WHAT IS THIS

[Tailsy]

WHAT DOES IT WANT FROM ME

MY TEXTBOOK IS LIKE 'DURRR WORK IT OUT YOURSELF NO EXAMPLES :D :D :D' AND MY DAD IS AWOL

I'M SURE OPAL'S MATHS TEST WILL HURT MY BRAIN MORE BUT I MEAN

WHAT?? DO THEY WANT ME TO PASS THIS EXAM OR NOT

(a I can do. It's b that make me go ?????)

 

[Mokoko Toy]

Find the lengths of two adjacent sides (say, QR and RS) and set their products equal to 80 - 12x - 48/x. That should actually give you the exact answer, I'm not sure why you'd need to fuck around with an inequality.
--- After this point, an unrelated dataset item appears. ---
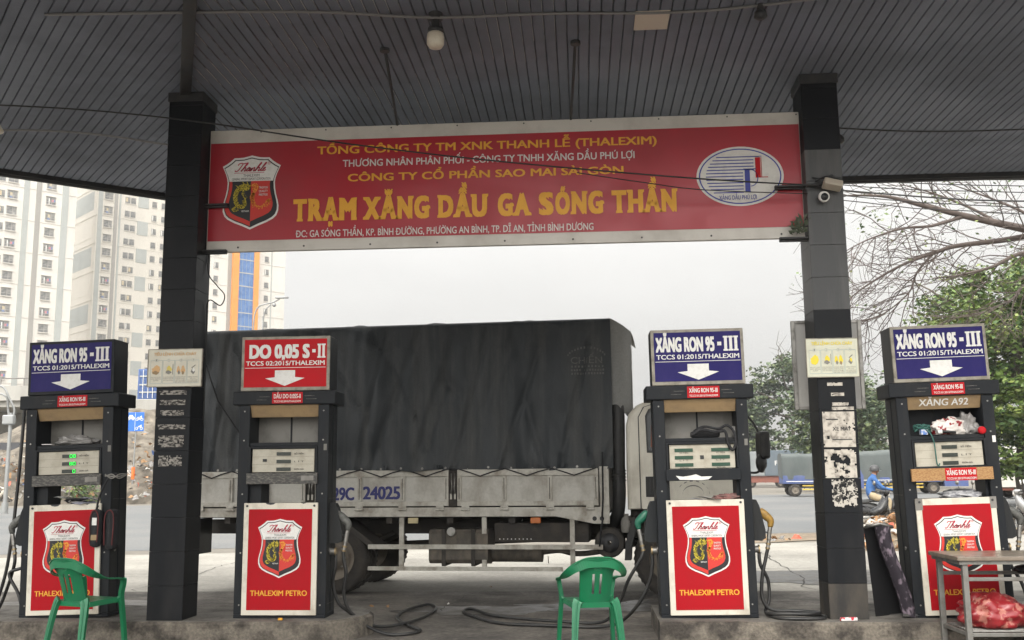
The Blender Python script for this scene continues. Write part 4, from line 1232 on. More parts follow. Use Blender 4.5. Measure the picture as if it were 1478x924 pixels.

QR(RS) [in terms of x] = 80 - 12x - 48/x

 

[J.T.]

 

[Aisling]

edit: J.T.'s image says 2 and this one says 3. Har har?

 

[Abwayax]

oh look, here's 4

and this one isn't numbered 5 but oh well

 

[Butterfree]

If we differentiate 80 - 12x - 48/x with respect to x, we get -12 + 48/x^2, which is zero when 48/x^2 = 12 or 12x^2 = 48. Thus x^2 = 4 and x = 2 or x = -2. As x cannot be -2, we can ignore that possibility and focus instead on x = 2. If x is less than 2, say 1, -12 + 48/x^2 is -12 + 48/1 = 36, a positive number. Thus A is rising when x is less than 2. If x is greater than 2, such as 4, -12 + 48/x^2 = -12 + 48/16 = -12 + 3 = -9, a negative number, so A is declining when x is greater than 2. Thus, the greatest value for A is obtained when x is exactly 2, and the least is obtained when x is at either of the boundaries. First, if x = 1, A = 80 - 12 - 48 = 20. If x = 4, A = 80 - 12*4 - 48/4 = 80 - 48 - 12 = 20 as well, making both of them give the least possible A. When x = 2, A = 80 - 12*2 - 48/2 = 80 - 24 - 24 = 32, the highest possible A.

There could be a simpler solution, but I'm tired and this should at least be correct.